Your instructions: Copy the records that follow exactly as written, but not their pictures.

########################################

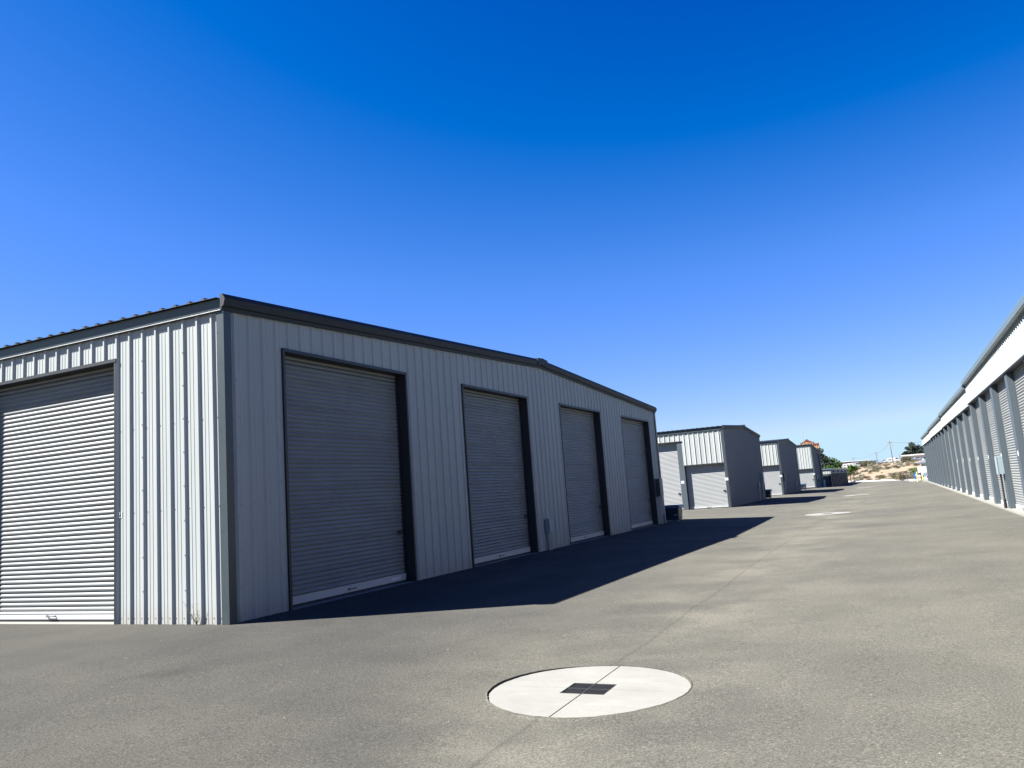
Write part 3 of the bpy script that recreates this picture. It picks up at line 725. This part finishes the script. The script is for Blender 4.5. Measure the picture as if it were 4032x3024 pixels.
# trees behind the low building
x, y = far(3268, 176); tree(x, y, -.3, 6.0, 2.7, 'leaf', 'tall spreading mesquite tree rising behind the low end building', n=2600, lob=14, s=.17)
x, y = far(3240, 172); tree(x, y, -.3, 7.6, 2.4, 'leaf_dark', 'darkest tree, half hidden by the sloping roof building', n=2200, lob=12, s=.17)
x, y = far(3285, 170); tree(x, y, -.3, 3.6, 2.6, 'leaf_bright', 'bright green bushy tree just above the low building roof', n=2600, lob=13, s=.15, th=.8)
x, y = far(3343, 186); tree(x, y, -.3, 2.9, .8, 'leaf_bright', 'young green tree beside the far corner of the low building', n=900, lob=8, s=.12, th=1.3)
x, y = far(3357, 180); tree(x, y, -.3, 3.5, 1.15, 'leaf_bright', 'slim staked green tree with a thin dark trunk at the kerb', n=1300, lob=9, s=.12, th=1.9, trunk_r=.08)
# sign and lamp post
def big_sign():
    d = 265.; cx = -.0883*d; z0 = -.2; up = .4; f = Fr((cx, d, up), (1, 0, 0), (0, -1, 0))
    t = thing('roadside_sign', (cx, d, z0), 'red and cream stepped sign reading MOTORZ above the roofs', 'sign')
    P = MB(); P.tube((cx-.6, d+.25, z0), (cx-.6, d+.25, 10.5), .16); P.build('post', 'darksteel', t); P = MB(); P.tube((cx+1.4, d+.25, z0), (cx+1.4, d+.25, 9.5), .16); P.build('post', 'darksteel', t)
    def shape(pts, y0, y1, nm, m): MB().prism([(q[0], q[1]+up) for q in pts], (y0, y1), 'y').build(nm, m, t)
    def arch(u0, u1, uc, zb, zs, zp, ins=0):
        L = []
        for i in range(9):
            q = i/8; L.append((u0+ins+(uc-u0-ins)*q, zs-ins+(zp-zs)*(q**1.7)))
        for i in range(1, 9):
            q = i/8; L.append((uc+(u1-ins-uc)*q, zp-ins-(zp-zs)*(1-(1-q)**1.7)))
        return [(cx+a, b) for a, b in [(u0+ins, zb+ins)]+L+[(u1-ins, zb+ins)]]
    shape(arch(-1.95, 2.15, .05, 9.7, 11.55, 12.65), d-.2, d+.2, 'upper_panel', 'sign_dark')
    shape(arch(-1.95, 2.15, .05, 9.7, 11.55, 12.65, .16), d-.23, d-.2, 'border', 'sign_edge')
    shape(arch(-1.95, 2.15, .05, 9.7, 11.55, 12.65, .27), d-.26, d-.23, 'face', 'sign_red')
    shape([(cx+.3, 6.6), (cx+3.55, 6.6), (cx+3.55, 11.05), (cx+.3, 11.05)], d-.14, d+.26, 'lower_panel', 'sign_dark')
    shape([(cx+.46, 6.76), (cx+3.39, 6.76), (cx+3.39, 10.89), (cx+.46, 10.89)], d-.17, d-.14, 'border', 'sign_edge')
    shape([(cx+.64, 6.94), (cx+3.21, 6.94), (cx+3.21, 10.72), (cx+.64, 10.72)], d-.2, d-.17, 'face', 'sign_red')
    for i, (ch, u, z, s_) in enumerate(zip('MOTORZ', (-1.22, -.62, -.05, .52, 1.08, 1.58), (10.85, 10.95, 11.1, 10.98, 10.87, 10.95), (1.0, 1.2, 1.35, 1.2, 1.0, 1.0))):
        text(t, ch, f, u, z, .27, s_, mat='sign_cream', name='letter', bold=.008)
    text(t, 'ION', f, 2.35, 9.75, .21, 1.5, mat='sign_cream', name='letter', bold=.01)
big_sign()
d = 150.; x = -.0928*d
t = thing('lamp_post', (x, d, -.3), 'thin pale pole with a small arm rising left of the red sign', 'pole')
p = MB(); p.tube((x, d, -.3), (x+.12, d, 9.4), .05, .03); p.build('pole', 'conduit', t); p = MB(); p.box(x+.14, d-.08, 9.3, x+.55, d+.08, 9.42); p.build('lamp_head', 'conduit', t)
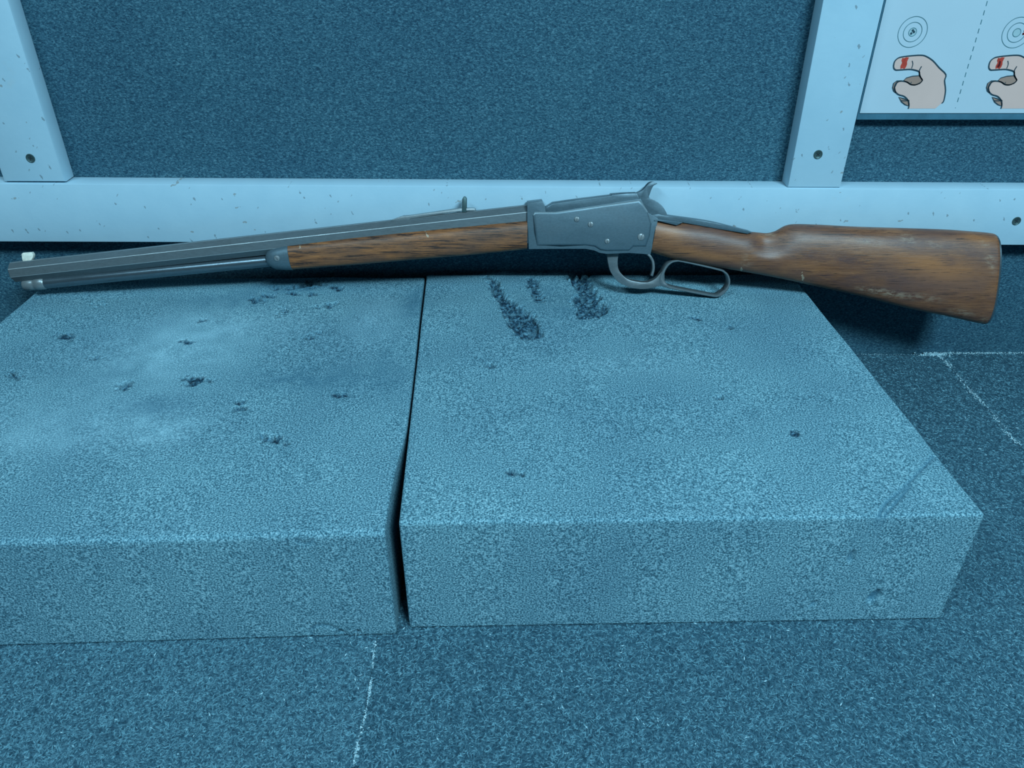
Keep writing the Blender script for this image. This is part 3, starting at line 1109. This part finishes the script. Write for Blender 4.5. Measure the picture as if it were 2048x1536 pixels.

########################################

Answer to the task:
Write part 3 of the bpy script that recreates this picture. It picks up at line 725. This part finishes the script. The script is for Blender 4.5. Measure the picture as if it were 4032x3024 pixels.
# trees behind the low building
x, y = far(3268, 176); tree(x, y, -.3, 6.0, 2.7, 'leaf', 'tall spreading mesquite tree rising behind the low end building', n=2600, lob=14, s=.17)
x, y = far(3240, 172); tree(x, y, -.3, 7.6, 2.4, 'leaf_dark', 'darkest tree, half hidden by the sloping roof building', n=2200, lob=12, s=.17)
x, y = far(3285, 170); tree(x, y, -.3, 3.6, 2.6, 'leaf_bright', 'bright green bushy tree just above the low building roof', n=2600, lob=13, s=.15, th=.8)
x, y = far(3343, 186); tree(x, y, -.3, 2.9, .8, 'leaf_bright', 'young green tree beside the far corner of the low building', n=900, lob=8, s=.12, th=1.3)
x, y = far(3357, 180); tree(x, y, -.3, 3.5, 1.15, 'leaf_bright', 'slim staked green tree with a thin dark trunk at the kerb', n=1300, lob=9, s=.12, th=1.9, trunk_r=.08)
# sign and lamp post
def big_sign():
    d = 265.; cx = -.0883*d; z0 = -.2; up = .4; f = Fr((cx, d, up), (1, 0, 0), (0, -1, 0))
    t = thing('roadside_sign', (cx, d, z0), 'red and cream stepped sign reading MOTORZ above the roofs', 'sign')
    P = MB(); P.tube((cx-.6, d+.25, z0), (cx-.6, d+.25, 10.5), .16); P.build('post', 'darksteel', t); P = MB(); P.tube((cx+1.4, d+.25, z0), (cx+1.4, d+.25, 9.5), .16); P.build('post', 'darksteel', t)
    def shape(pts, y0, y1, nm, m): MB().prism([(q[0], q[1]+up) for q in pts], (y0, y1), 'y').build(nm, m, t)
    def arch(u0, u1, uc, zb, zs, zp, ins=0):
        L = []
        for i in range(9):
            q = i/8; L.append((u0+ins+(uc-u0-ins)*q, zs-ins+(zp-zs)*(q**1.7)))
        for i in range(1, 9):
            q = i/8; L.append((uc+(u1-ins-uc)*q, zp-ins-(zp-zs)*(1-(1-q)**1.7)))
        return [(cx+a, b) for a, b in [(u0+ins, zb+ins)]+L+[(u1-ins, zb+ins)]]
    shape(arch(-1.95, 2.15, .05, 9.7, 11.55, 12.65), d-.2, d+.2, 'upper_panel', 'sign_dark')
    shape(arch(-1.95, 2.15, .05, 9.7, 11.55, 12.65, .16), d-.23, d-.2, 'border', 'sign_edge')
    shape(arch(-1.95, 2.15, .05, 9.7, 11.55, 12.65, .27), d-.26, d-.23, 'face', 'sign_red')
    shape([(cx+.3, 6.6), (cx+3.55, 6.6), (cx+3.55, 11.05), (cx+.3, 11.05)], d-.14, d+.26, 'lower_panel', 'sign_dark')
    shape([(cx+.46, 6.76), (cx+3.39, 6.76), (cx+3.39, 10.89), (cx+.46, 10.89)], d-.17, d-.14, 'border', 'sign_edge')
    shape([(cx+.64, 6.94), (cx+3.21, 6.94), (cx+3.21, 10.72), (cx+.64, 10.72)], d-.2, d-.17, 'face', 'sign_red')
    for i, (ch, u, z, s_) in enumerate(zip('MOTORZ', (-1.22, -.62, -.05, .52, 1.08, 1.58), (10.85, 10.95, 11.1, 10.98, 10.87, 10.95), (1.0, 1.2, 1.35, 1.2, 1.0, 1.0))):
        text(t, ch, f, u, z, .27, s_, mat='sign_cream', name='letter', bold=.008)
    text(t, 'ION', f, 2.35, 9.75, .21, 1.5, mat='sign_cream', name='letter', bold=.01)
big_sign()
d = 150.; x = -.0928*d
t = thing('lamp_post', (x, d, -.3), 'thin pale pole with a small arm rising left of the red sign', 'pole')
p = MB(); p.tube((x, d, -.3), (x+.12, d, 9.4), .05, .03); p.build('pole', 'conduit', t); p = MB(); p.box(x+.14, d-.08, 9.3, x+.55, d+.08, 9.42); p.build('lamp_head', 'conduit', t)
Keep writing the Blender script for this image. This is part 3, starting at line 1109. This part finishes the script. Write for Blender 4.5. Measure the picture as if it were 2048x1536 pixels.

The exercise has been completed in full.